Predictor-Based Control for Delay Compensation in Bilateral Teleoperation of Wheeled Rovers on Soft Terrains

The challenges posed by terrain-induced slippage for wheeled rovers traversing soft terrains (e.g. lunar terrain) are critical to ensuring safe operation. Bilateral teleoperation systems present a promising solution to this issue, by conveying the slippage information as haptic feedback to the operator. However, communication delays present a significant challenge to achieving a high-fidelity closed-loop system, leading to reduced situational awareness and poor command-tracking performance. This paper proposes a first-order time-delayed (FOTD) predictor-based control scheme to design an effective bilateral teleoperation system. The closed-loop stability of the teleoperation system is analyzed in the presence of large delays. Our analysis revealed that while the conventional PD-like control scheme keeps the closed-loop teleoperation system stable, it performs poorly.
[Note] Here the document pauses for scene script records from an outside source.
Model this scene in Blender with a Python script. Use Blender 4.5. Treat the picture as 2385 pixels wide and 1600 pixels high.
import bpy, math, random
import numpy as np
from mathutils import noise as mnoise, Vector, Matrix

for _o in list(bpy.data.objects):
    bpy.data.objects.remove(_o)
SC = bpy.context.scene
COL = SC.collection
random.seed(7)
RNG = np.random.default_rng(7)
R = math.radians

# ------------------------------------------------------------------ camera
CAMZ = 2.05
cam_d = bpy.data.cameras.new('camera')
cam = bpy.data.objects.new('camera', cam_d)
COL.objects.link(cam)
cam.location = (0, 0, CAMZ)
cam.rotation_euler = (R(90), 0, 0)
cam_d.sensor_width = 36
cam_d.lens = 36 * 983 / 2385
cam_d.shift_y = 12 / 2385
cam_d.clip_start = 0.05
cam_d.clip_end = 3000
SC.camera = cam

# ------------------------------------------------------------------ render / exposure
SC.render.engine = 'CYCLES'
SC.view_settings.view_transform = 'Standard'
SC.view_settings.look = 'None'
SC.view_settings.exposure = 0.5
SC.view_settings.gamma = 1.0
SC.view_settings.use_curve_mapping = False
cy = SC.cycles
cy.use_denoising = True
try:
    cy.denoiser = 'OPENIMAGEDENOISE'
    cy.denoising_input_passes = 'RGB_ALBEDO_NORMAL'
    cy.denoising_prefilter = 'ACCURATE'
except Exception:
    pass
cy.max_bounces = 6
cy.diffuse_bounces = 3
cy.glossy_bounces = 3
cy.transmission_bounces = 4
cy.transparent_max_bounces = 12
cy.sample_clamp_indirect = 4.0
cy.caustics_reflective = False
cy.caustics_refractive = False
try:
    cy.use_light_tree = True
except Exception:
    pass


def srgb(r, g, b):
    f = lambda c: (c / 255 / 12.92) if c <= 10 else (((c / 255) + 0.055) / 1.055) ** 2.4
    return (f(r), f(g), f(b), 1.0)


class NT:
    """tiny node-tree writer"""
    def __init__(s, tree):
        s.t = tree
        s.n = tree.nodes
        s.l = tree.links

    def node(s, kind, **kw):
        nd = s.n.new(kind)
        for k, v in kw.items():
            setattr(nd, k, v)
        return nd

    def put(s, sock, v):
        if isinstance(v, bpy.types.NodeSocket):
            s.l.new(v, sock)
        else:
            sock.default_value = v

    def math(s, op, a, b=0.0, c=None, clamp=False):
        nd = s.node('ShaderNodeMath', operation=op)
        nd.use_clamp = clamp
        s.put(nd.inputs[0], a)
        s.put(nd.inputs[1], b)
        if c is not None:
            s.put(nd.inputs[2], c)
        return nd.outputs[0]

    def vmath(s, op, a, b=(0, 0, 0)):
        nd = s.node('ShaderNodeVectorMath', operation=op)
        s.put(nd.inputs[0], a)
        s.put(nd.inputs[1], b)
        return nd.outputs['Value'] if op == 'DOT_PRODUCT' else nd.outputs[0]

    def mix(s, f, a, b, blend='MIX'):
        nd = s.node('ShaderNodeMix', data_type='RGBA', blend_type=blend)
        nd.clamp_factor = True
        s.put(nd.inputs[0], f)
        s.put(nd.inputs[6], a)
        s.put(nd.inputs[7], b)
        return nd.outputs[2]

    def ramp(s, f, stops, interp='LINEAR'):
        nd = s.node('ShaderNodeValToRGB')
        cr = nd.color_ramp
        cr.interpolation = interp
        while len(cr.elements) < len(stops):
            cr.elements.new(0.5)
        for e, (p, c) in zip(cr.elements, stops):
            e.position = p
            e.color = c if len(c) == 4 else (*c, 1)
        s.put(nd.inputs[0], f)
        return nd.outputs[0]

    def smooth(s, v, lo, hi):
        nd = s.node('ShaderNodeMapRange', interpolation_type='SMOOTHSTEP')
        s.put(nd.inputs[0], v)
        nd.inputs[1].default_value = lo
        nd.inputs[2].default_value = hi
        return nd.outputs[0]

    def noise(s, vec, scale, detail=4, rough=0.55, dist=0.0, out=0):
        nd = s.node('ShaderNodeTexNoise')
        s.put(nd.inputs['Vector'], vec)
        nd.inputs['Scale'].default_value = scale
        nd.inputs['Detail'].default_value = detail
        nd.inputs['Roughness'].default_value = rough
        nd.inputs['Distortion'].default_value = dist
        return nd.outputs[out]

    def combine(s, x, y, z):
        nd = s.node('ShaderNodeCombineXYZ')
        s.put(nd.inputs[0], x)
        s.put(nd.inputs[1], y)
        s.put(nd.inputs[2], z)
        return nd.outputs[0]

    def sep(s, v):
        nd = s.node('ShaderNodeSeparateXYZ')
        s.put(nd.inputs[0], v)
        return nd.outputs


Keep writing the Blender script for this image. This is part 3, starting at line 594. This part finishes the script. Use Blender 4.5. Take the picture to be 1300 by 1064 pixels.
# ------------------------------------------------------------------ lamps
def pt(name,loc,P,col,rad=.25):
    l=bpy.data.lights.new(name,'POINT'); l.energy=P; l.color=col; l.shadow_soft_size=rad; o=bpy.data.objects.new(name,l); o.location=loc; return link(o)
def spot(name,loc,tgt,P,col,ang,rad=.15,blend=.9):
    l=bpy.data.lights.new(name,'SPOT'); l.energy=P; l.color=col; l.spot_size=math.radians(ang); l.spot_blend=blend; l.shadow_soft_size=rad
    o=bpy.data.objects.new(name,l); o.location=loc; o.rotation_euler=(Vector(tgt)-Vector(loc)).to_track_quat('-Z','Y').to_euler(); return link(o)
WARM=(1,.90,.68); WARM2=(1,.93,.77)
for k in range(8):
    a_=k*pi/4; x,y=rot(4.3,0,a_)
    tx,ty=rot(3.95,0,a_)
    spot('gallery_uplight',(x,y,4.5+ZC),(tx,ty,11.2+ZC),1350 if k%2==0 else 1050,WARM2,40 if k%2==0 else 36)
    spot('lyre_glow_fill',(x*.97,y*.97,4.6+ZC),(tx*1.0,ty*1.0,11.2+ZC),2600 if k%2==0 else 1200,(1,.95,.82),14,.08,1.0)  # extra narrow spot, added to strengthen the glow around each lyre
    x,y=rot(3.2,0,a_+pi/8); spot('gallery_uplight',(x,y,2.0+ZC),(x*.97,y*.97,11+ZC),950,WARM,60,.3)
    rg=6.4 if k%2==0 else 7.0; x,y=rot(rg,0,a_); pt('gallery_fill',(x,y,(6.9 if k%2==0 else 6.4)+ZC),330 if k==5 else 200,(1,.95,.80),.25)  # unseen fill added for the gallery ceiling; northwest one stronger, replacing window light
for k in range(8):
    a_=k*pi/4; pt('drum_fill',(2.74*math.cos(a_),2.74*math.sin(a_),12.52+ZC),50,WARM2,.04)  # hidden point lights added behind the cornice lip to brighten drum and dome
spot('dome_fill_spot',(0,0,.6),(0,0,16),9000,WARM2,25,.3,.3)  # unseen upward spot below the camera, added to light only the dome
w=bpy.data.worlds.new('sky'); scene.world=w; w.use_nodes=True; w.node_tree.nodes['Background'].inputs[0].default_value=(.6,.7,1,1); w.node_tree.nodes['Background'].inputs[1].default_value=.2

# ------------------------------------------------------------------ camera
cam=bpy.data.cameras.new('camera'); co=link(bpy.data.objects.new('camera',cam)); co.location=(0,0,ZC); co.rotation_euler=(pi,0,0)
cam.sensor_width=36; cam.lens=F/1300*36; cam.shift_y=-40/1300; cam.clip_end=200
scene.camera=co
In contrast, our proposed FOTD control scheme effectively stabilizes the closed-loop system without compromising performance. In our case study, we evaluated a bilateral teleoperated rover subjected to slippage and large delays encountered in lunar exploration. The FOTD control scheme successfully compensated for 75.9% of the delays in the simulations and 63.2% of the delays in the experiments. This effective compensation leads to higher fidelity closed-loop integration and better command-tracking performance. Furthermore, a comparative study demonstrates that our FOTD-controlled teleoperation approach exhibits less slippage and reduced task completion time, resulting in a higher task success rate compared to both PD-like-controlled and traditional teleoperation approaches.